Step 3: Resolve Any Legal Issues
Before selling, make sure that all your legal documents are in order. Review contracts with key customers, vendors, and employees. Ensure that all your permits and licenses are up to date, and settle any outstanding legal disputes or debts.
Step 4: Find the Right Buyer
The right buyer for your business might be a competitor, a private equity firm, or an individual looking for a new opportunity. Don’t rush into selling. Take your time to find someone who understands your business and shares your vision for its future. A business broker or M&A advisor can be helpful in finding the right buyer.
Frequently Asked Questions
1. How long does it take to get my business ready to sell?

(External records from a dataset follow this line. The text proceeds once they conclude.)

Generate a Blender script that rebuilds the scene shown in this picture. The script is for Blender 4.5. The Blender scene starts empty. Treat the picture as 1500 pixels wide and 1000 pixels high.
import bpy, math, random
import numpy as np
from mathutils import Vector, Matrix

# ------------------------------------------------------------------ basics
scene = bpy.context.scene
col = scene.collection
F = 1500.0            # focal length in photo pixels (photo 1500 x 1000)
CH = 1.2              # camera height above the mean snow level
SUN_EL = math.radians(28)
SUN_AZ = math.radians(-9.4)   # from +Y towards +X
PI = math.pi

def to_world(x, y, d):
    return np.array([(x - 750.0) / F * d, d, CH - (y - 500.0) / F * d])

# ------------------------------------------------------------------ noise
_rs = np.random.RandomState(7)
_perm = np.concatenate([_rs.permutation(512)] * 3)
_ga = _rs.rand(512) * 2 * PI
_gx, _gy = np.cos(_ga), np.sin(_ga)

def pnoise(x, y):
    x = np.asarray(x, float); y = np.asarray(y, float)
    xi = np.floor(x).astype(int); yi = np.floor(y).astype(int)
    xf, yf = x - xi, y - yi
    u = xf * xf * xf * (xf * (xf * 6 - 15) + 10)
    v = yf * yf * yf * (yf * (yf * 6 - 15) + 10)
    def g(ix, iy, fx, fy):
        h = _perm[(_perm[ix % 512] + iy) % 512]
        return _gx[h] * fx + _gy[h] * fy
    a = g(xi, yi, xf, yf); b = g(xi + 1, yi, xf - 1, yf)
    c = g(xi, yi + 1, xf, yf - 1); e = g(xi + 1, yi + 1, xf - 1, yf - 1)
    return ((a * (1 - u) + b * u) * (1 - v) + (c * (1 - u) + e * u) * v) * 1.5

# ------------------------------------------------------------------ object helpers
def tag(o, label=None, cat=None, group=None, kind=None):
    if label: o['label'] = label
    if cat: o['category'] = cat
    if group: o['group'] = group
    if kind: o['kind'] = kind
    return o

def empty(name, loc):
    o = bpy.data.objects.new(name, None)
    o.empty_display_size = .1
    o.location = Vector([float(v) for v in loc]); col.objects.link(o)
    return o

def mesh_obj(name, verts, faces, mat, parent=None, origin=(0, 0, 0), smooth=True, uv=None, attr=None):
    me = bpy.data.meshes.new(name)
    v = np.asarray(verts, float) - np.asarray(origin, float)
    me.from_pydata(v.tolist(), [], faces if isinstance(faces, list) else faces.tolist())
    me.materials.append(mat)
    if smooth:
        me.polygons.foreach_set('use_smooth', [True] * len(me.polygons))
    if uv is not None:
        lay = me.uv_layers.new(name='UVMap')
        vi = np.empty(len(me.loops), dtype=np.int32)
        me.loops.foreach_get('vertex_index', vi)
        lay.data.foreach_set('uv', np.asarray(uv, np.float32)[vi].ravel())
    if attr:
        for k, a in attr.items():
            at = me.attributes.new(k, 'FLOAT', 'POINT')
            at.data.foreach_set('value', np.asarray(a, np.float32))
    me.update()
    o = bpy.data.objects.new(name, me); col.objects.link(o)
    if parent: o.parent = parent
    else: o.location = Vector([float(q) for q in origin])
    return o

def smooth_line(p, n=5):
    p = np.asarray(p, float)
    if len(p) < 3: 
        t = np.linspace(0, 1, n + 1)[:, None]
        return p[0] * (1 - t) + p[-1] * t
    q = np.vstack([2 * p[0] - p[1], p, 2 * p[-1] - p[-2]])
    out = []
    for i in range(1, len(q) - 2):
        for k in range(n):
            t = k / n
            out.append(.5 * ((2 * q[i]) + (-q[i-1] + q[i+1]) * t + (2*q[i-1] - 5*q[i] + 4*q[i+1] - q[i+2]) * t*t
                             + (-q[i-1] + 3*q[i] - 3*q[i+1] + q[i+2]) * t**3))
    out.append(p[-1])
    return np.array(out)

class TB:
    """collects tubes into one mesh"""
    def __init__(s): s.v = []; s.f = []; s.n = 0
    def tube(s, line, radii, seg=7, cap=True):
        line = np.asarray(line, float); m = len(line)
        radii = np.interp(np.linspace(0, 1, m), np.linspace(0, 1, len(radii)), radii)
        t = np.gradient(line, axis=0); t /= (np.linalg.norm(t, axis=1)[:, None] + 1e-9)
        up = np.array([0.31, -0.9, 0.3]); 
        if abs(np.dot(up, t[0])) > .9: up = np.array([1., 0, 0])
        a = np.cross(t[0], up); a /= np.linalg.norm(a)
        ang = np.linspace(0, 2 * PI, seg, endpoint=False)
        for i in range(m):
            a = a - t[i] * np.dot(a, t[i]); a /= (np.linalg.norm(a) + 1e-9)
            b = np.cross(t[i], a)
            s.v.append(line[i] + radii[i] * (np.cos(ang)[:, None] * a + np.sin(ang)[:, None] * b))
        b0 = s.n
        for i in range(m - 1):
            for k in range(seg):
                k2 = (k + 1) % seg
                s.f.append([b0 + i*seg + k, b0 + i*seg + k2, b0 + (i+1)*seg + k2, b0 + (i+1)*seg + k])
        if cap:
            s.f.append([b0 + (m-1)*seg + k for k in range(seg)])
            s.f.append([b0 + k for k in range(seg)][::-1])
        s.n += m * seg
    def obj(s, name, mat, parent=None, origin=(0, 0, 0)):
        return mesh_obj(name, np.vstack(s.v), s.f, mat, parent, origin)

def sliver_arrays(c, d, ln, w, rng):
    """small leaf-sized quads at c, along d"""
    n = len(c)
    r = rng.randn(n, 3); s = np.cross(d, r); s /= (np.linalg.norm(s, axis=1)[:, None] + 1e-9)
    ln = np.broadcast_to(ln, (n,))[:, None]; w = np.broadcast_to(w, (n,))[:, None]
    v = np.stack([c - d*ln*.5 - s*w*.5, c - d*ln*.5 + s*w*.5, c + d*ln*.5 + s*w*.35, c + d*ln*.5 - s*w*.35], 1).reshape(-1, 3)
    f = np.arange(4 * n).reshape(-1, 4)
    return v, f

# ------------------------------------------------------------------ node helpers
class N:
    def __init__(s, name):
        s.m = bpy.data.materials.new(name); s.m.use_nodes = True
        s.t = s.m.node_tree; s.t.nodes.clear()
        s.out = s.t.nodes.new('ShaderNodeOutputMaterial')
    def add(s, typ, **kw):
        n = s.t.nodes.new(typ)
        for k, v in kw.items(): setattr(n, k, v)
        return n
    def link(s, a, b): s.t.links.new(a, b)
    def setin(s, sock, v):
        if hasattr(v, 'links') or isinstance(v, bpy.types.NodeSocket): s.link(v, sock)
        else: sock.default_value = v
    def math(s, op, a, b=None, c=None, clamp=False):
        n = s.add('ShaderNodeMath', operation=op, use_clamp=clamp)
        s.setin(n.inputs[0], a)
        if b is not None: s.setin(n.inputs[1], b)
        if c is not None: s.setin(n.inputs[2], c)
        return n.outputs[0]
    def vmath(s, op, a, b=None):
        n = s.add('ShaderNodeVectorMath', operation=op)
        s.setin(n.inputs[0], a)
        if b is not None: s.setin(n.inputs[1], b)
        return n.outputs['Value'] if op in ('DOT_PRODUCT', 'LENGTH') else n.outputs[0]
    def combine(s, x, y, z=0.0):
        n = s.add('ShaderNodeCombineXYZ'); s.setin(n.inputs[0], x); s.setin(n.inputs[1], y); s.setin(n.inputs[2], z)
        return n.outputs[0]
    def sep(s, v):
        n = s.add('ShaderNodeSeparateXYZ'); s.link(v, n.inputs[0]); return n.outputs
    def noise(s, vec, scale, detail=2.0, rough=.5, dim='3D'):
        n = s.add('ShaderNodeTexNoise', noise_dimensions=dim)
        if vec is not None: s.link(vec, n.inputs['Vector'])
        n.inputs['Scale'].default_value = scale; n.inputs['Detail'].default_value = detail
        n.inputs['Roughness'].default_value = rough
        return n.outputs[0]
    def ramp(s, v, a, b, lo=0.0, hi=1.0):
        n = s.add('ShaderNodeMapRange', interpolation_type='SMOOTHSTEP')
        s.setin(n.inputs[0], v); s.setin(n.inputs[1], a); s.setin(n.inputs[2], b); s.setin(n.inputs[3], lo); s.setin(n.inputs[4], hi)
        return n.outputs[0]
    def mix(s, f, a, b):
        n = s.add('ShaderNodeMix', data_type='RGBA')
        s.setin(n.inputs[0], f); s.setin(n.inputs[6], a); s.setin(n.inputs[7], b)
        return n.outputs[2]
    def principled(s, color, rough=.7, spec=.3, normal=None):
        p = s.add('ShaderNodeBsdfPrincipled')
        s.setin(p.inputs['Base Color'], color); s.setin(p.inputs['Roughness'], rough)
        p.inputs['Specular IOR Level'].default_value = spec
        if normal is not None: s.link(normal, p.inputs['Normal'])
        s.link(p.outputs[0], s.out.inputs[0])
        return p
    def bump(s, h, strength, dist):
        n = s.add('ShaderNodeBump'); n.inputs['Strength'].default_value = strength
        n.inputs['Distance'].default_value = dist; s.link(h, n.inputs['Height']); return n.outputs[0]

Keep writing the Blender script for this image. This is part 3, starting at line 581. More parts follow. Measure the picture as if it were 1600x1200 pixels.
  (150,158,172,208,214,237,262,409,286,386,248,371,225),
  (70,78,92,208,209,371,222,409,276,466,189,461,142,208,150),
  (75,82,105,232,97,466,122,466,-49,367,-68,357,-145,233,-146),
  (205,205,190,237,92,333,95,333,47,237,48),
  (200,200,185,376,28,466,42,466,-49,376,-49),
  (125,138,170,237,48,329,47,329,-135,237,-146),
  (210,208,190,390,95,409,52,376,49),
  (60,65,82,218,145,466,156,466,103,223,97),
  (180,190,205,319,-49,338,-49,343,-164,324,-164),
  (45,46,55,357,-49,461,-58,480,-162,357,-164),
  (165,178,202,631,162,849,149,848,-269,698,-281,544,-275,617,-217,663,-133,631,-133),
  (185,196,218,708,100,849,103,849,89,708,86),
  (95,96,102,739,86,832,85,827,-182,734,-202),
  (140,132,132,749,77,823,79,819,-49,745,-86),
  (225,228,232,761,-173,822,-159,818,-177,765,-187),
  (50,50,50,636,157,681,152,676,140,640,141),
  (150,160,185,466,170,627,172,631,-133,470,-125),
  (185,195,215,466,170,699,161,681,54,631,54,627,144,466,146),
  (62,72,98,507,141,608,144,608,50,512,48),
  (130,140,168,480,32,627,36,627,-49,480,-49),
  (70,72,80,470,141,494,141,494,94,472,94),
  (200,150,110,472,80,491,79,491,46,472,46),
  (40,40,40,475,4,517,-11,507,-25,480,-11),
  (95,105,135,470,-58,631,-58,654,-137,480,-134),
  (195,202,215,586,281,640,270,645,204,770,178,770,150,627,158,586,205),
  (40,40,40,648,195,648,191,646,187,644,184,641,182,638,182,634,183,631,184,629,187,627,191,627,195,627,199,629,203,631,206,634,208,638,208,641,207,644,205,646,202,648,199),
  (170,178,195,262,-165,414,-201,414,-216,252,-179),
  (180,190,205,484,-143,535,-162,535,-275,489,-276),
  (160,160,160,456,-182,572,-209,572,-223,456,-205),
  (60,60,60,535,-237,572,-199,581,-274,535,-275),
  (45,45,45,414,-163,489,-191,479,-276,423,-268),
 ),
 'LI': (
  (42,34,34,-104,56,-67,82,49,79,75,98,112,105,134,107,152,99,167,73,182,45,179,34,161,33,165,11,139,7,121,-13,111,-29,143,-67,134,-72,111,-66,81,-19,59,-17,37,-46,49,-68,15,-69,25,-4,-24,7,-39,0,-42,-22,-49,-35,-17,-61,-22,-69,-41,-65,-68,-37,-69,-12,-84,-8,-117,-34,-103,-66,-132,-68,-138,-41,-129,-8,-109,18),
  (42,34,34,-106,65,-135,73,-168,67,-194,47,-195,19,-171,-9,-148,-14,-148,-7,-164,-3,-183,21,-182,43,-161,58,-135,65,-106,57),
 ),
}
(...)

It typically takes between six months to a year to get your business ready for sale. This timeline depends on the complexity of your business and how much work is needed to clean up financials, streamline operations, and resolve legal issues.
2. Do I need to hire a broker to sell my business?
Hiring a business broker or M&A advisor can make the selling process smoother. They have experience in valuing businesses, finding qualified buyers, and negotiating deals. If you’re new to the process, it’s a good idea to enlist their help.
3. What happens to my employees when I sell the business?
This is an important consideration. Ideally, you should inform key employees about the sale ahead of time to avoid any uncertainty or fear. However, you may want to wait until the deal is finalized before informing the entire team to avoid disruption.
Time to Wrap It Up: Ready to Sell?
Now that you know the steps for how to get my business ready to sell, it’s time to get organized and start putting things into action. Selling your business is a big decision, but with the right preparation, you can make sure you get the best possible deal.
Whether you’re ready to retire or just want to move on to new opportunities, remember this: a well-prepared business is an attractive business. So, get those financials in order, streamline your operations, and find the right buyer. The journey may seem daunting, but with a solid plan in place, you’re ready to take that next big step.